Your instructions →
Read the listing below and copy out every line that holds "scene".

Recorded information →
+++++
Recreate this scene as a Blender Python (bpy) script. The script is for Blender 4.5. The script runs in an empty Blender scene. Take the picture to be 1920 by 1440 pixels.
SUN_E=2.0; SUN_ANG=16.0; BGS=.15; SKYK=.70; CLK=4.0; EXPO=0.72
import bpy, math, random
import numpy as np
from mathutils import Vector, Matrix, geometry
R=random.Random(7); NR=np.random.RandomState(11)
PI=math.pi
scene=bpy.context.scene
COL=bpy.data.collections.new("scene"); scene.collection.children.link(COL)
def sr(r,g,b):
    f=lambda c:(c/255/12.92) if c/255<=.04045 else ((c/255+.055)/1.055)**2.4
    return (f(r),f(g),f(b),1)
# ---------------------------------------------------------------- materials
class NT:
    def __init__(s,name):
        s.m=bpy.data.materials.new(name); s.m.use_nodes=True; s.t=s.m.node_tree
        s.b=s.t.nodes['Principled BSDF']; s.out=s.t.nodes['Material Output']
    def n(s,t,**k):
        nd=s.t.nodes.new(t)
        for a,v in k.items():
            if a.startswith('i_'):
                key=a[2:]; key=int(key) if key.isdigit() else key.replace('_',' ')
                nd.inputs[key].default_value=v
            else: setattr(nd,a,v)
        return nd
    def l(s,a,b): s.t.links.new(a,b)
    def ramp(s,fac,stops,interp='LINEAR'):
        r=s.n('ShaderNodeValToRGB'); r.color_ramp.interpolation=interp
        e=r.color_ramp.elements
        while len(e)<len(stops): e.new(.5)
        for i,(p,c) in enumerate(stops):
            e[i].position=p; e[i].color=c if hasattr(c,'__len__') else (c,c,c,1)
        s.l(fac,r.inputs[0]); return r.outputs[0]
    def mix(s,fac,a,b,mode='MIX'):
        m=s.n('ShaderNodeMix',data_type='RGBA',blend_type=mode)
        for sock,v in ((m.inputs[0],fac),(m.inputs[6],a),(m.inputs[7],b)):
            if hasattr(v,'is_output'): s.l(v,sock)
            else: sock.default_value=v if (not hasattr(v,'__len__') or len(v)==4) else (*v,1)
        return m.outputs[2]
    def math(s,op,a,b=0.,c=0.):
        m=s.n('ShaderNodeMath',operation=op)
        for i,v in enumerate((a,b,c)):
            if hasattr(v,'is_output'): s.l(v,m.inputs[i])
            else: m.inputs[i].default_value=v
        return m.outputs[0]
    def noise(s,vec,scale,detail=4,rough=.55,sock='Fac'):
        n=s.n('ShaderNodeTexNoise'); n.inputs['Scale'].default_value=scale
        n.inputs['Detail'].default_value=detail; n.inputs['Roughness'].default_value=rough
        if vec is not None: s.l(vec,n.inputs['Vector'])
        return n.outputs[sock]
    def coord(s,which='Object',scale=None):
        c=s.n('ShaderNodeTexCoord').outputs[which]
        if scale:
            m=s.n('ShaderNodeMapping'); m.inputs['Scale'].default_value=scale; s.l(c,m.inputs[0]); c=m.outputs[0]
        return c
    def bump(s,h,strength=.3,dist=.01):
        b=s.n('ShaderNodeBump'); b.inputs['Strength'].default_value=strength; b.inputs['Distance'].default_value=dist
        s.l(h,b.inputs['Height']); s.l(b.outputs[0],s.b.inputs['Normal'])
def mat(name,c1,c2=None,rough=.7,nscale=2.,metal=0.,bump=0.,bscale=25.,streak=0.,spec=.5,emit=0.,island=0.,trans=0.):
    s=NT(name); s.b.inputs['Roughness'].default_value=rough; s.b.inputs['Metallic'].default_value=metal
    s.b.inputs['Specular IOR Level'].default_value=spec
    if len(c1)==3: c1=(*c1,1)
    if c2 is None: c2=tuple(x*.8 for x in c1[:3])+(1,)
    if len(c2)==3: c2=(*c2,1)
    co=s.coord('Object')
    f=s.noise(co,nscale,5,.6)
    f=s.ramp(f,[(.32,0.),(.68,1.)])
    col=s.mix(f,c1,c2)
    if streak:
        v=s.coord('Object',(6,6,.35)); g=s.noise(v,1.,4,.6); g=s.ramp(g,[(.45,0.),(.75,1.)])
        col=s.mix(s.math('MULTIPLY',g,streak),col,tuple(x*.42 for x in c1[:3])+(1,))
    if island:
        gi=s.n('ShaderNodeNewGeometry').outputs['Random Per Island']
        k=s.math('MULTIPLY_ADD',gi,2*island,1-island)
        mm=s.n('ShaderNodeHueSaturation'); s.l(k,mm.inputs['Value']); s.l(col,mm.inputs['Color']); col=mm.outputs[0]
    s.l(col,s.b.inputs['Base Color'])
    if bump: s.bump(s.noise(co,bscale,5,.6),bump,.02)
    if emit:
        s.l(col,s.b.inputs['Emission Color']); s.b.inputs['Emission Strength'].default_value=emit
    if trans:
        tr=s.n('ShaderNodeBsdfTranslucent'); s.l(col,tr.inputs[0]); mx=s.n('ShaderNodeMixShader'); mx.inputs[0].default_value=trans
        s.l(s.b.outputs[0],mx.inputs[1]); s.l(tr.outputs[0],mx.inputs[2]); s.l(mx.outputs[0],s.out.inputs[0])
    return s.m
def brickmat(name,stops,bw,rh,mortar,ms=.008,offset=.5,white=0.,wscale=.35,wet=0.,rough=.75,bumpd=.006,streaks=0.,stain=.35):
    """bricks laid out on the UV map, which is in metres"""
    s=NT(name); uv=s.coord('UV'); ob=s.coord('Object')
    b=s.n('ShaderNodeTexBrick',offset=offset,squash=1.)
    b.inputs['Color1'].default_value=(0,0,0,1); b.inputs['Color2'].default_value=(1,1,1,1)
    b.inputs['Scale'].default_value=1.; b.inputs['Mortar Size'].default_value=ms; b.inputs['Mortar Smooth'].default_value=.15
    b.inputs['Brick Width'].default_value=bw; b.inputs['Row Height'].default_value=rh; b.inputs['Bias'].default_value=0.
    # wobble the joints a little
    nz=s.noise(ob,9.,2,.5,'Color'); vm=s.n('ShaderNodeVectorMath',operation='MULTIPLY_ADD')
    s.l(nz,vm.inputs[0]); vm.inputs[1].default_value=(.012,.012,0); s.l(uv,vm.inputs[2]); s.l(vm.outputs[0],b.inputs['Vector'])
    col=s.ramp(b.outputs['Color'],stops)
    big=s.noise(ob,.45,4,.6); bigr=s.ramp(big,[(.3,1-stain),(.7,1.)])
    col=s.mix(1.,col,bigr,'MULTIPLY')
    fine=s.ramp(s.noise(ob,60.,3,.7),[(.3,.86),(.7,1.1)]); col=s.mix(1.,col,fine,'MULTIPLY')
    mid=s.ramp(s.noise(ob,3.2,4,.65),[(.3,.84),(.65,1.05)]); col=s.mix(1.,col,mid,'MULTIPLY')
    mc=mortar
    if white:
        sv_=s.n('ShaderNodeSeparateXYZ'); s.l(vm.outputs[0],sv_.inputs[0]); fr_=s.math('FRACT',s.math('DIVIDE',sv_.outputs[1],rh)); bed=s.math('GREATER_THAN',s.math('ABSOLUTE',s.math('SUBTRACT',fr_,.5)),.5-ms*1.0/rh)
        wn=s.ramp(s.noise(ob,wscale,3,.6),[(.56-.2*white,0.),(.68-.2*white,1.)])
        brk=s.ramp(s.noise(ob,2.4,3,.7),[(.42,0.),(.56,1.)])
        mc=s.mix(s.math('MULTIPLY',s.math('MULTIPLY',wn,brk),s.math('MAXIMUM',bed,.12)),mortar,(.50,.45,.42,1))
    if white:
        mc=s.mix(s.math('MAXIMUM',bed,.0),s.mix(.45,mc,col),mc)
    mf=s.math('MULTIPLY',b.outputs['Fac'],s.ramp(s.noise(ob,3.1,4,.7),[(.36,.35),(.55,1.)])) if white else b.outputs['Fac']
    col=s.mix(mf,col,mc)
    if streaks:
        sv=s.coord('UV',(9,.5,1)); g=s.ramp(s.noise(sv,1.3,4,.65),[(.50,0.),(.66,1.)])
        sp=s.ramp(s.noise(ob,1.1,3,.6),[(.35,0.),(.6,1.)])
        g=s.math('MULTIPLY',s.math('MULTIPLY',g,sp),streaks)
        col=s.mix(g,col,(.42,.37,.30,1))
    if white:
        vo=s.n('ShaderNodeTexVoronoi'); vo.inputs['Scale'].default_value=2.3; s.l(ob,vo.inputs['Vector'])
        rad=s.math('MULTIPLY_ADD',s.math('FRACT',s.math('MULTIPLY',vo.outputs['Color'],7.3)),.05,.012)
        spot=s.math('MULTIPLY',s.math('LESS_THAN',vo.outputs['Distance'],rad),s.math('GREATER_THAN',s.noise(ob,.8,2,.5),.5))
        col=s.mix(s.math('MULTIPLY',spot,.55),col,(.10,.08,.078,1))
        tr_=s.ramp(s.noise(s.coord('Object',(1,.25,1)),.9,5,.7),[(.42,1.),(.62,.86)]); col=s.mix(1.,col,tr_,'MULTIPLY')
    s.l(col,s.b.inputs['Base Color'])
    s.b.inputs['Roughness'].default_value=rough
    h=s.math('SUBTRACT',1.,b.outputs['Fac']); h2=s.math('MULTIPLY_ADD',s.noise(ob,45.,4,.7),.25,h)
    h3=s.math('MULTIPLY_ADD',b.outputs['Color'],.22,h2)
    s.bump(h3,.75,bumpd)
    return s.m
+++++
Output of the exercise →
Recreate this scene as a Blender Python (bpy) script. The script is for Blender 4.5. The script runs in an empty Blender scene. Take the picture to be 1920 by 1440 pixels.
scene=bpy.context.scene
COL=bpy.data.collections.new("scene"); scene.collection.children.link(COL)